This site functions as an archive of Conner's Blog, which was a blog from 2006-2014 located at http://connermccall.com. Images and links are likely to be broken.

Mashed Potatoes

Thanksgiving is less than a week away, which is a story in itself as I have no idea where the year went. But I thought I would post a mashed potato recipe. As with most of my recipes it's not technically a recipe, it's more here are some things I put in a bowl, when the amounts are right it's really tasty. I honestly never measure anything when I make mashed potatoes so I wouldn't feel comfortable giving measurements. I'll try to guesstimate though.

First there are a few musts here, the first involves soaking the potatoes. Now soaking your potatoes is not good for them in the sense that it leaches out the majority of the good things out of them. But if you are making potatoes on Thanksgiving is health really that important. Now the potatoes can be peeled if you would like, but I like to have some skins. What I generally do is peel about 1/2 - 1/3 of the potatoes leaving the skins on the rest. Then I cut them into approximatly 1 inch to 1/2 inch cubes, put them in a large pot and cover them with water. Soak them like that overnight. Soaking them keeps them from getting starchy and sticky when you are mashing them.

Let the potatoes soak overnight, in the morning drain the water and cover them with fresh water. Stick them on the stove and bring them to a boil. Another tip that can be helpful, is to put a wooden spoon in the water, for some reason this helps keep the water from boiling over. I'm sure someone can give a reason for this, or maybe it's my imagination, but I swear this works. Depending on how many potatoes you have it can take a while to cook them, I cook until a fork slides in without any resistance, at that point you can drain them again.

Now here is where the fun starts, I add the following to my potatoes, one or two sticks of real butter, and approximately 1 to 2 cups of milk. Bring this to a boil in saucepan. Once the butter has melted then you add some fake mashed potatoes. Add enough of the powdered potatoes to get a consistency just runnier than you would want if you were serving them alone.

While you are waiting for the butter and milk to heat, you should be mashing the potatoes. I generally use a electric hand mixer as it will get you a more consistent texture. But if you like to have a bit of a rougher texture, you can use a hand masher. Once you have added the fake potatoes to the butter and milk, pour that into the mashed up potatoes and blend in. At this point you need to use your judgment, if they seem too thick you can add more milk, if they are too thin some additional fake potatoes may be necessary. Season as you like. I use Lawry's Seasoned Salt and pepper only. I find Lawry's really adds to the flavor, but of course you could use garlic, sea salt, or other seasoning as you feel fit. Once you have them seasoned how you want, they are ready to serve.
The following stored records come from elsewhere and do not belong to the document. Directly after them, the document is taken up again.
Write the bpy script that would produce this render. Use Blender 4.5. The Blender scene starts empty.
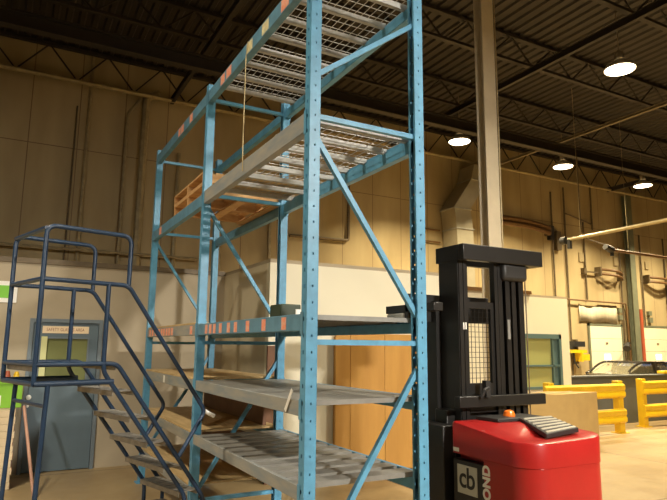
import bpy, math, random
from mathutils import Vector, Matrix
random.seed(7)
C = bpy.context.scene.collection
PI = math.pi

# ------------------------------------------------------------------ materials
def mat(name, col, rough=.6, metal=0.0, var=0.0, scale=6.0, bump=0.0, col2=None, spec=.5, stretch=None, emit=None, est=0):
    m = bpy.data.materials.new(name); m.use_nodes = True
    nt = m.node_tree; b = nt.nodes['Principled BSDF']
    b.inputs['Base Color'].default_value = (*col, 1); b.inputs['Roughness'].default_value = rough
    b.inputs['Metallic'].default_value = metal; b.inputs['Specular IOR Level'].default_value = spec
    if emit:
        b.inputs['Emission Color'].default_value = (*emit, 1); b.inputs['Emission Strength'].default_value = est
    if var or col2 or bump:
        tc = nt.nodes.new('ShaderNodeTexCoord'); mp = nt.nodes.new('ShaderNodeMapping')
        nt.links.new(tc.outputs['Object'], mp.inputs['Vector'])
        if stretch: mp.inputs['Scale'].default_value = stretch
        n = nt.nodes.new('ShaderNodeTexNoise'); n.inputs['Scale'].default_value = scale
        n.inputs['Detail'].default_value = 6; n.inputs['Roughness'].default_value = .6
        nt.links.new(mp.outputs[0], n.inputs['Vector'])
        r = nt.nodes.new('ShaderNodeValToRGB'); r.color_ramp.elements[0].position = .35; r.color_ramp.elements[1].position = .68
        c2 = col2 if col2 else tuple(c*(1-var) for c in col)
        r.color_ramp.elements[0].color = (*c2, 1); r.color_ramp.elements[1].color = (*col, 1)
        nt.links.new(n.outputs['Fac'], r.inputs['Fac']); nt.links.new(r.outputs['Color'], b.inputs['Base Color'])
        if bump:
            bp = nt.nodes.new('ShaderNodeBump'); bp.inputs['Strength'].default_value = bump; bp.inputs['Distance'].default_value = .02
            nt.links.new(n.outputs['Fac'], bp.inputs['Height']); nt.links.new(bp.outputs[0], b.inputs['Normal'])
    return m

M = {}
M['blue'] = mat('rack_blue_paint', (.11, .35, .56), .42, var=.25, scale=9)
M['blue_dark'] = mat('ladder_blue_paint', (.010, .036, .085), .35, var=.3, scale=12)
M['dusty'] = mat('dusty_beam_paint', (.34, .315, .26), .6, col2=(.22, .25, .26), scale=7, stretch=(1, .4, 2))
M['teal'] = mat('teal_beam_paint', (.12, .28, .40), .5, var=.3, scale=7)
M['galv'] = mat('galvanised_steel', (.42, .42, .39), .5, .15, var=.25, scale=10)
M['deck'] = mat('grey_deck_steel', (.30, .295, .27), .5, .25, var=.3, scale=5)
M['wire'] = mat('mesh_wire', (.42, .41, .37), .45, .4)
M['orange'] = mat('orange_label', (.85, .20, .09), .6, col2=(.75, .45, .33), scale=30)
M['yellow_lab'] = mat('yellow_label', (.80, .72, .42), .6, var=.3, scale=20)
M['white'] = mat('white_plastic', (.8, .79, .74), .5)
M['wood'] = mat('pallet_wood', (.60, .38, .17), .75, col2=(.42, .22, .08), scale=4, stretch=(1, 6, 6))
M['ply'] = mat('plywood', (.60, .44, .22), .65, col2=(.42, .29, .13), scale=2.5, stretch=(5, 1, 1), bump=.1)
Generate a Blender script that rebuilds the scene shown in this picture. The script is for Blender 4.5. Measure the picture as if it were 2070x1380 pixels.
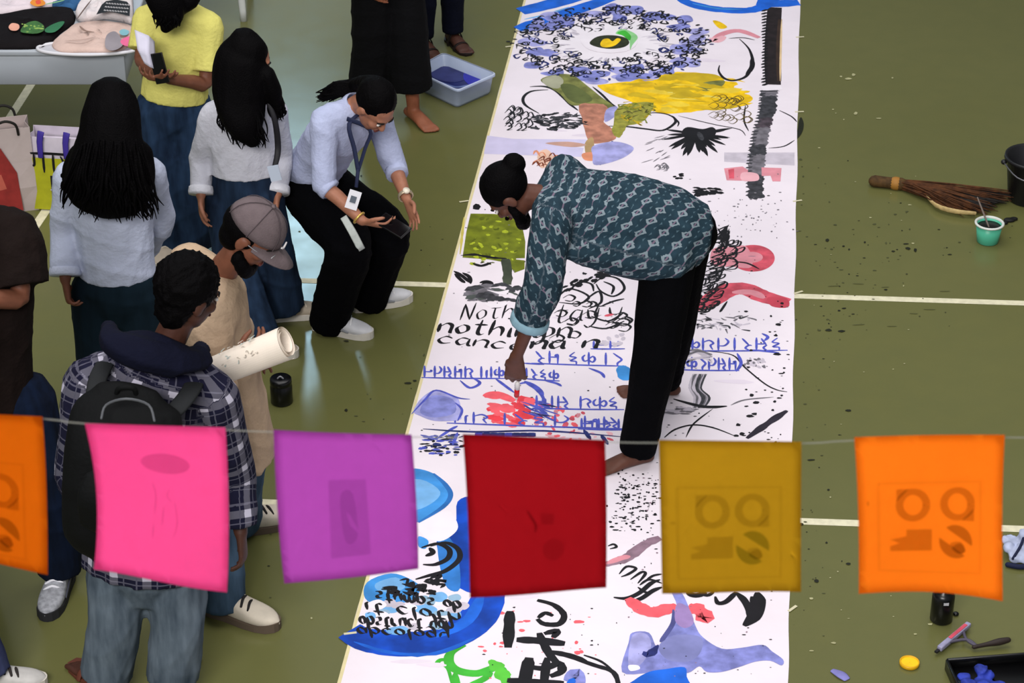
import bpy, bmesh, math, random
import numpy as np
from mathutils import Vector, Matrix
random.seed(7); np.random.seed(7)
SC = bpy.context.scene
COL = SC.collection
for o in list(bpy.data.objects): bpy.data.objects.remove(o)

# ------------------------------------------------------------------ camera, light, exposure
H = 5.7                 # height of the gallery the picture is taken from
K = H / 5.5
PITCH = math.radians(31.0); FPX = 4770.0
cam = bpy.data.cameras.new('camera'); camo = bpy.data.objects.new('camera', cam); COL.objects.link(camo)
camo.location = (0, 0, H); camo.rotation_euler = (math.pi/2 - PITCH, 0, 0)
cam.sensor_width = 36; cam.lens = 36*FPX/2070; cam.clip_end = 200; cam.clip_start = .05
cam.dof.use_dof = True; cam.dof.focus_distance = 9.9; cam.dof.aperture_fstop = 11
SC.camera = camo
SC.view_settings.view_transform = 'Standard'; SC.view_settings.look = 'None'
SC.view_settings.gamma = 1; SC.view_settings.use_curve_mapping = False
SC.view_settings.exposure = 0.20
w = bpy.data.worlds.new('World'); SC.world = w; w.use_nodes = True
w.node_tree.nodes['Background'].inputs[0].default_value = (.80, .86, .98, 1)
w.node_tree.nodes['Background'].inputs[1].default_value = .30
def area(name, loc, target, sx, sy, power, col):
    l = bpy.data.lights.new(name, 'AREA'); l.shape = 'RECTANGLE'; l.size = sx; l.size_y = sy
    l.energy = power; l.color = col
    o = bpy.data.objects.new(name, l); COL.objects.link(o); o.location = loc
    o.rotation_euler = (Vector(target)-Vector(loc)).to_track_quat('-Z', 'Y').to_euler()
    return o
area('ceiling_and_fill_light', (0, 9.5, 9.5), (0, 9.5, 0), 9, 9, 640, (1, .965, .95))
area('ceiling_and_fill_light', (-2.5, -2.5, 8.8), (-.3, 8.2, .6), 6, 3, 1250, (1, .97, .95))  # unseen fill lamp added behind the camera to brighten the cards and fronts
area('clerestory_window_light', (-2.2, 21, 6.0), (-1.2, 10, 0), .75, 2.3, 80, (.50, .80, 1))
area('clerestory_window_light', (-2.3, 21, 2.5), (-1.5, 12, 0), 3.2, 1.6, 10, (.80, .92, 1))

# ------------------------------------------------------------------ pixel -> place helpers
CF = Vector((0, math.cos(PITCH), -math.sin(PITCH))); CU = Vector((0, math.sin(PITCH), math.cos(PITCH)))
def ray(u, v): return CF*FPX + Vector((1, 0, 0))*(u-1035) + CU*(690-v)
def fl(u, v, z=0.0):
    d = ray(u, v); return Vector((0, 0, H)) + d*((z-H)/d.z)
def at(u, v, Y):
    d = ray(u, v); return Vector((0, 0, H)) + d*(Y*K/d.y)

# ------------------------------------------------------------------ materials
def lin(h):
    h = h.lstrip('#'); c = [int(h[i:i+2], 16)/255 for i in (0, 2, 4)]
    return tuple((x/12.92 if x <= .04045 else ((x+.055)/1.055)**2.4) for x in c)+(1,)
MATS = {}
def mat(h, rough=.8, var=.0, scale=20, bump=0., bscale=80, spec=.3, metal=0., trans=0., alpha=1., sheen=0., h2=None):
    key = (h, rough, var, scale, bump, bscale, spec, metal, trans, alpha, sheen, h2)
    if key in MATS: return MATS[key]
    m = bpy.data.materials.new('paint_'+h.strip('#')); m.use_nodes = True
    nt = m.node_tree; b = nt.nodes['Principled BSDF']
    b.inputs['Roughness'].default_value = rough; b.inputs['Specular IOR Level'].default_value = spec
    b.inputs['Metallic'].default_value = metal; b.inputs['Alpha'].default_value = alpha
    b.inputs['Transmission Weight'].default_value = trans; b.inputs['Sheen Weight'].default_value = sheen
    c = lin(h); b.inputs['Base Color'].default_value = c
    tc = nt.nodes.new('ShaderNodeTexCoord')
    if var or h2:
        n = nt.nodes.new('ShaderNodeTexNoise'); n.inputs['Scale'].default_value = scale; n.inputs['Detail'].default_value = 5
        nt.links.new(tc.outputs['Object'], n.inputs['Vector'])
        r = nt.nodes.new('ShaderNodeValToRGB'); r.color_ramp.elements[0].position = .35; r.color_ramp.elements[1].position = .65
        c2 = lin(h2) if h2 else tuple(min(1, x*(1+var)) for x in c[:3])+(1,)
        r.color_ramp.elements[0].color = c if h2 else tuple(x*(1-var) for x in c[:3])+(1,)
        r.color_ramp.elements[1].color = c2
        nt.links.new(n.outputs['Fac'], r.inputs['Fac']); nt.links.new(r.outputs['Color'], b.inputs['Base Color'])
    if bump:
        n2 = nt.nodes.new('ShaderNodeTexNoise'); n2.inputs['Scale'].default_value = bscale; n2.inputs['Detail'].default_value = 4
        nt.links.new(tc.outputs['Object'], n2.inputs['Vector'])
        bp = nt.nodes.new('ShaderNodeBump'); bp.inputs['Strength'].default_value = bump; bp.inputs['Distance'].default_value = .02
        nt.links.new(n2.outputs['Fac'], bp.inputs['Height']); nt.links.new(bp.outputs['Normal'], b.inputs['Normal'])
    MATS[key] = m; return m
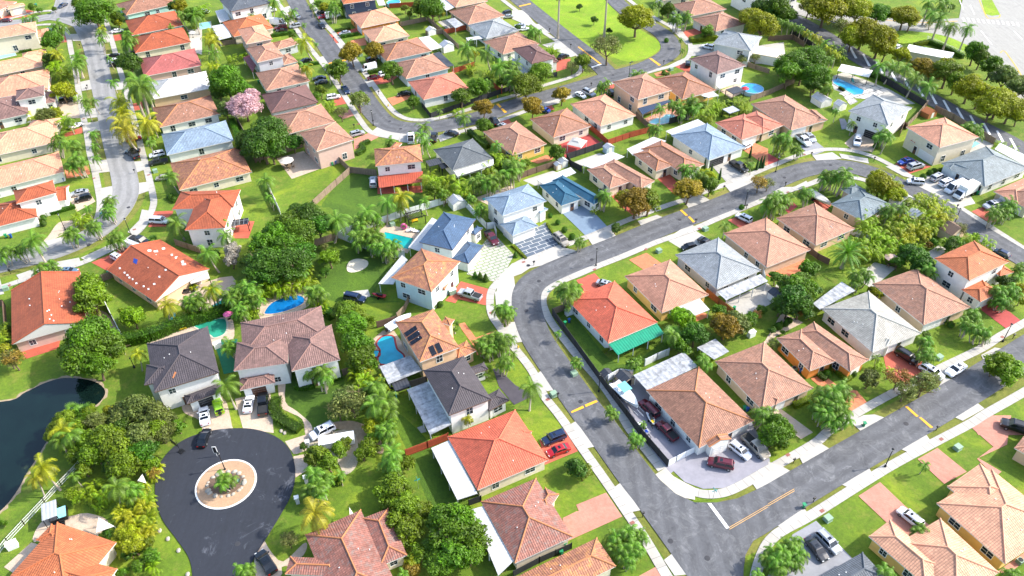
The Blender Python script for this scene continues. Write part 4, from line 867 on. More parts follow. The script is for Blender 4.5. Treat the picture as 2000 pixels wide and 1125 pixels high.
def trunk_mesh(name, H, R, seed, r0=.22, nb=6, bare=False):
    rnd = random.Random(seed); mb = MB(); lean = Vector((rnd.uniform(-.3, .3), rnd.uniform(-.3, .3), 0))
    fork = Vector((lean.x, lean.y, H*.42)); mb.tube([(0, 0, -.1), (lean.x*.4, lean.y*.4, H*.2), fork], [r0*1.25, r0, r0*.8], 7)
    for i in range(nb):
        th = 2*PI*i/nb+rnd.uniform(-.4, .4); k = rnd.uniform(.45, .8)*R; e = Vector((math.cos(th)*k, math.sin(th)*k, H+rnd.uniform(-.25, .5)*R))
        m = fork.lerp(e, .5)+Vector((0, 0, -.1*R)); mb.tube([fork, m, e], [r0*.55, r0*.35, r0*.1], 5)
        for j in range(4 if bare else 2):
            q = m.lerp(e, rnd.uniform(.1, .8)); w = q+Vector((rnd.uniform(-1, 1), rnd.uniform(-1, 1), rnd.uniform(.1, 1)))*R*.42; mb.tube([q, w], [r0*.2, r0*.06], 4)
            if bare:
                for z in range(3): x = q.lerp(w, rnd.uniform(.4, 1)); mb.tube([x, x+Vector((rnd.uniform(-1, 1), rnd.uniform(-1, 1), rnd.uniform(0, 1)))*R*.22], [r0*.09, r0*.04], 3)
    return mb.mesh(name, 'bark')
CR = {'S': [(1.7, crown_mesh('crown', 1.7, 20, 1900, .16, 11+i), trunk_mesh('trunk', 2.2, 1.7, i, .12, 4)) for i in range(3)],
      'M': [(3.0, crown_mesh('crown', 3.0, 40, 5200, .21, 31+i), trunk_mesh('trunk', 3.9, 3.0, 5+i, .2)) for i in range(4)],
      'L': [(5.4, crown_mesh('crown', 5.4, 75, 14000, .26, 51+i, .78), trunk_mesh('trunk', 6.2, 5.4, 9+i, .36, 9)) for i in range(3)],
      'B': [(3.0, crown_mesh('crown', 3.0, 26, 2000, .17, 71+i, .7, .3), trunk_mesh('trunk', 3.9, 3.0, 15+i, .17, 8, True)) for i in range(3)]}
TREE_H = {'S': 2.2, 'M': 3.9, 'L': 6.2, 'B': 3.9}
TN = {'b': ('leafy green tree', 'shade_tree'), 'd': ('dense dark green tree', 'shade_tree'), 'l': ('bright lime green tree', 'shade_tree'), 'y': ('yellow green shade tree', 'shade_tree'), 'm': ('mid green bushy tree', 'shade_tree'),
      'o': ('rusty orange green street tree', 'street_tree'), 's': ('thin sparse tree with bare twigs', 'sparse_tree'), 'p': ('pink blossom tree', 'blossom_tree'), 'w': ('pale whitish flowering tree', 'blossom_tree'), 'ol': ('olive green tree', 'shade_tree'), 'rd': ('golden brown thin street tree', 'street_tree')}
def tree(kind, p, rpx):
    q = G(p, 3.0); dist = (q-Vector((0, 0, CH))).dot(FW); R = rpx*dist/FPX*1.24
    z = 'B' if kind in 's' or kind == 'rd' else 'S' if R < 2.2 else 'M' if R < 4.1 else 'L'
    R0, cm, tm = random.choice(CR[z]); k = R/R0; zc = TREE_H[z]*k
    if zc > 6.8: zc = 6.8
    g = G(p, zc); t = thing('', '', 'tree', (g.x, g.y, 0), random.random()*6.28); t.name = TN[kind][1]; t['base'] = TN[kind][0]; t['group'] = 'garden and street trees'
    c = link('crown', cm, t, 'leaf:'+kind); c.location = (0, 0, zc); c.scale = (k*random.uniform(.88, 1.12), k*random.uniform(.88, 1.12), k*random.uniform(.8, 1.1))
    tr = link('trunk', tm, t); tr.scale = (k, k, zc/TREE_H[z])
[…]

One last tip. If you have leftovers, don't put them in a tupperware container. Instead put the leftover mashed potatoes in a Zip Lock bag. Fill the bag with the amount you and you family would eat. Now when you heat them up, all you need to do is throw the bag into the microwave and knead the bag occasionally. You could also heat it in a pan of boiling water if you don't like using a microwave. Then once they are warm, just cut a corner out of the bag and squeeze. Easy and mess free.